What this task involves:
Print all the data, keeping every line exactly as it is.

Information provided:
* * * * * * *

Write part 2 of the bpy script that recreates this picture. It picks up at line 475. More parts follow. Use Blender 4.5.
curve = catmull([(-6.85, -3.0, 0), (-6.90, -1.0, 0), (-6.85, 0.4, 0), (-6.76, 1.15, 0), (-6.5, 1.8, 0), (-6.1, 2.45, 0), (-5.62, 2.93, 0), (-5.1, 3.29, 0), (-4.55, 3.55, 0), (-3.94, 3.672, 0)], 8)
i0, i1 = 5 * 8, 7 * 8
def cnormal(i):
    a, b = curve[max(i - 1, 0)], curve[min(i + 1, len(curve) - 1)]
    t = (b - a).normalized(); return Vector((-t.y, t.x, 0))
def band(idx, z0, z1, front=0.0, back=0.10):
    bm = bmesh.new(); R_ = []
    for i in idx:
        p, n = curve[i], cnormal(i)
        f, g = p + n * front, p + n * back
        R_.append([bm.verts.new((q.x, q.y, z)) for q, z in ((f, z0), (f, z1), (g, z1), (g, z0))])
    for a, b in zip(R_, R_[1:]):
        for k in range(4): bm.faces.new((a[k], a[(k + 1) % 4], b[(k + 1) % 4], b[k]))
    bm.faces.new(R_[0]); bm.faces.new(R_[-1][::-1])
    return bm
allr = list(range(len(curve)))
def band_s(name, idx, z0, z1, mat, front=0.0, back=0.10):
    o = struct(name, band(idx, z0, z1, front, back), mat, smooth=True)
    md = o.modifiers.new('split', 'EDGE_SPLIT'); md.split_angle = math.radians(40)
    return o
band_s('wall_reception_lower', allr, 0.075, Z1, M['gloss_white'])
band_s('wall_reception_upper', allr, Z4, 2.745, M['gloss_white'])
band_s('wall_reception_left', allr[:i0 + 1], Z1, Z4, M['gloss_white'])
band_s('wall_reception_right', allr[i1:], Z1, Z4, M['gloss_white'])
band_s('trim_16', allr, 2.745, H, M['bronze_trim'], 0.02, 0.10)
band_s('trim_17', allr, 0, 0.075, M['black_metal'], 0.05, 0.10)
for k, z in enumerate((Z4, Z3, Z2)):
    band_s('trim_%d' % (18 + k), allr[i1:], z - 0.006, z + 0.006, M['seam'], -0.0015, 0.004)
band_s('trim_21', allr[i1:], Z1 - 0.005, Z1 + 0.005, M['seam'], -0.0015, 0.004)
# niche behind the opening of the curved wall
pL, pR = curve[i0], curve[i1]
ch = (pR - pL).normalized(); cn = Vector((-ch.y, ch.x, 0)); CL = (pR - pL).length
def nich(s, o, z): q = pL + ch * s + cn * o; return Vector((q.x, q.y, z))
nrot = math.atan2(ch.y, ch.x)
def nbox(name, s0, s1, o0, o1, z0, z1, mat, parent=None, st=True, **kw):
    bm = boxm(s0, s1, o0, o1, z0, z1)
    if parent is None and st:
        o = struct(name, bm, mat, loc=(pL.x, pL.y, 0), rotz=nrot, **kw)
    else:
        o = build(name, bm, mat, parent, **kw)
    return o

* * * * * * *

Exercise output:
Write part 2 of the bpy script that recreates this picture. It picks up at line 475. More parts follow. Use Blender 4.5.
curve = catmull([(-6.85, -3.0, 0), (-6.90, -1.0, 0), (-6.85, 0.4, 0), (-6.76, 1.15, 0), (-6.5, 1.8, 0), (-6.1, 2.45, 0), (-5.62, 2.93, 0), (-5.1, 3.29, 0), (-4.55, 3.55, 0), (-3.94, 3.672, 0)], 8)
i0, i1 = 5 * 8, 7 * 8
def cnormal(i):
    a, b = curve[max(i - 1, 0)], curve[min(i + 1, len(curve) - 1)]
    t = (b - a).normalized(); return Vector((-t.y, t.x, 0))
def band(idx, z0, z1, front=0.0, back=0.10):
    bm = bmesh.new(); R_ = []
    for i in idx:
        p, n = curve[i], cnormal(i)
        f, g = p + n * front, p + n * back
        R_.append([bm.verts.new((q.x, q.y, z)) for q, z in ((f, z0), (f, z1), (g, z1), (g, z0))])
    for a, b in zip(R_, R_[1:]):
        for k in range(4): bm.faces.new((a[k], a[(k + 1) % 4], b[(k + 1) % 4], b[k]))
    bm.faces.new(R_[0]); bm.faces.new(R_[-1][::-1])
    return bm
allr = list(range(len(curve)))
def band_s(name, idx, z0, z1, mat, front=0.0, back=0.10):
    o = struct(name, band(idx, z0, z1, front, back), mat, smooth=True)
    md = o.modifiers.new('split', 'EDGE_SPLIT'); md.split_angle = math.radians(40)
    return o
band_s('wall_reception_lower', allr, 0.075, Z1, M['gloss_white'])
band_s('wall_reception_upper', allr, Z4, 2.745, M['gloss_white'])
band_s('wall_reception_left', allr[:i0 + 1], Z1, Z4, M['gloss_white'])
band_s('wall_reception_right', allr[i1:], Z1, Z4, M['gloss_white'])
band_s('trim_16', allr, 2.745, H, M['bronze_trim'], 0.02, 0.10)
band_s('trim_17', allr, 0, 0.075, M['black_metal'], 0.05, 0.10)
for k, z in enumerate((Z4, Z3, Z2)):
    band_s('trim_%d' % (18 + k), allr[i1:], z - 0.006, z + 0.006, M['seam'], -0.0015, 0.004)
band_s('trim_21', allr[i1:], Z1 - 0.005, Z1 + 0.005, M['seam'], -0.0015, 0.004)
# niche behind the opening of the curved wall
pL, pR = curve[i0], curve[i1]
ch = (pR - pL).normalized(); cn = Vector((-ch.y, ch.x, 0)); CL = (pR - pL).length
def nich(s, o, z): q = pL + ch * s + cn * o; return Vector((q.x, q.y, z))
nrot = math.atan2(ch.y, ch.x)
def nbox(name, s0, s1, o0, o1, z0, z1, mat, parent=None, st=True, **kw):
    bm = boxm(s0, s1, o0, o1, z0, z1)
    if parent is None and st:
        o = struct(name, bm, mat, loc=(pL.x, pL.y, 0), rotz=nrot, **kw)
    else:
        o = build(name, bm, mat, parent, **kw)
    return o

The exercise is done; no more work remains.